Indian earnings have been somewhat weak. However, I see the longer-term picture improving. Forward earnings in India are significantly better and the outlook for 2019 from all the guidance we have seen is quite good. It is very contingent on the macro environment. All of that can deteriorate quite rapidly if oil prices spike or dollar maintains its strength for a prolonged period of time.

Which are the areas of investment that interest you in India and which would you avoid?

We believe certain banks are wellpositioned for an economy that is getting more financialised and that is the longer-term play. On the IT front, it is a combination of management teams that are executing very well and growth overseas, in developed markets, and a weak currency certainly helps those types of exporters. In the current environment, what you have to avoid are companies which have high exposure to inflationary pressures because that is increasing on a global basis and consumptiondriven companies primarily because if oil prices persist at a higher level, GDP growth and consumption growth can actually deteriorate quite rapidly.

Which are the most attractive markets currently?

From a valuation standpoint, the European equity markets probably have the best valuation. We still like emerging markets a great deal because we think growth in emerging markets is more sustainable at this point in the cycle and the growth in emerging markets is becoming less China-dependent. Our expectation is that dollar strength fades and oil prices normalise as well. However, that remains to be seen.

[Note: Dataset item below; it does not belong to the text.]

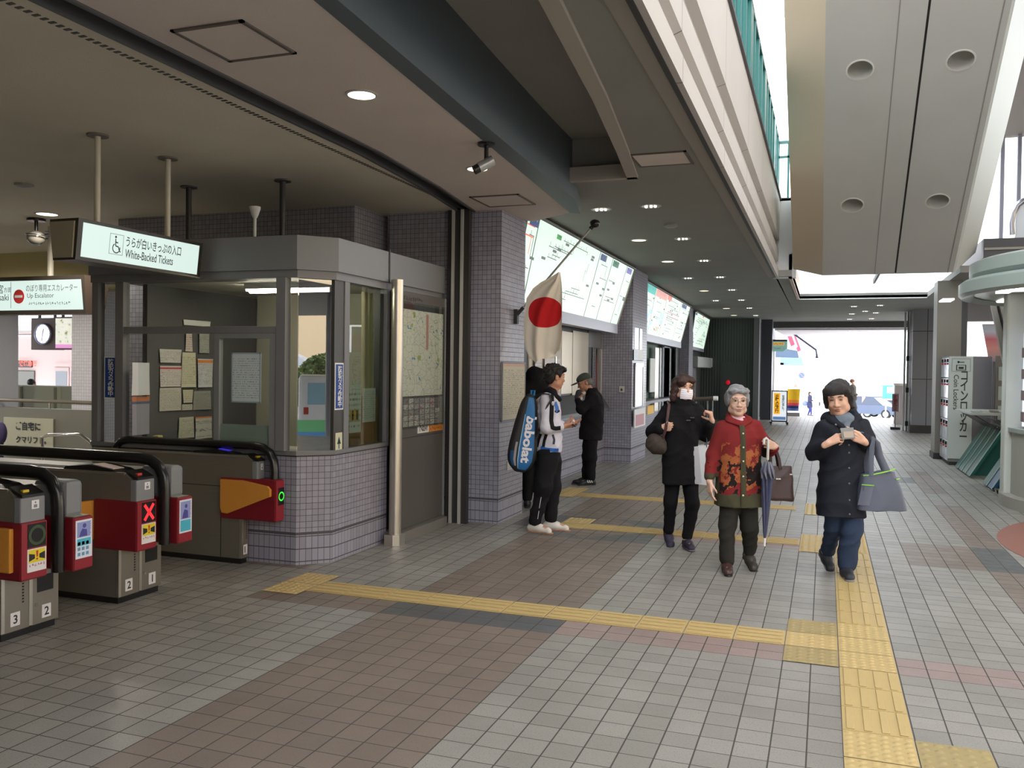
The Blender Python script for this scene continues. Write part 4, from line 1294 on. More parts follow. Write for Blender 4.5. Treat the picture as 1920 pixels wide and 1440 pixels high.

How do you expect the rate hike cycle by the US Federal Reserve to pan out in the rest of the year?

Our expectation is that the Fed tightens two more times in 2018 and thrice in 2019. There is a market narrative that they may tighten more aggressively in 2018. We dont think that is going to be the case but to some extent this is uncharted territory for the Fed primarily because while they have some expectations, there is some uncertainty as to how things will play out with respect to the stimulus. For now, I dont think there is any reason to change the view.

What are the key triggers for global markets going ahead?

There are three issues facing markets at the moment. First, what the Fed is going to do. Fed is one of the largest central banks and the only central bank that is on the tightening path. Second, what is going to happen on the trade war front and third, what is going to happen on the inflation front. As far as the Fed is concerned, we are expecting three tightening this year. Most of that is priced in. If 10-year treasury rates go meaningfully higher than 3%, that is going to be a matter of concern for the global markets, especially the US equity markets. On the trade war front, while there is going to be a great deal of posturing.

The likelihood that anything meaningful happens on that front is pretty small. As far as inflation is concerned, that is the real uncertainty in the market. US policy makers dumped a lot of stimulus in an economy that is already close to full employment. Therefore, inflationary pressures in the US are going to pick up. The question really is, would the Fed let those inflationary pressures play out or react aggressively. My expectation is the Fed lets the economy run a little harder knowing full well that these are temporary things and the inflationary pressures would be fading off by 2019 as the stimulus plays through, and therefore not tighten aggressively. But that remains to be seen.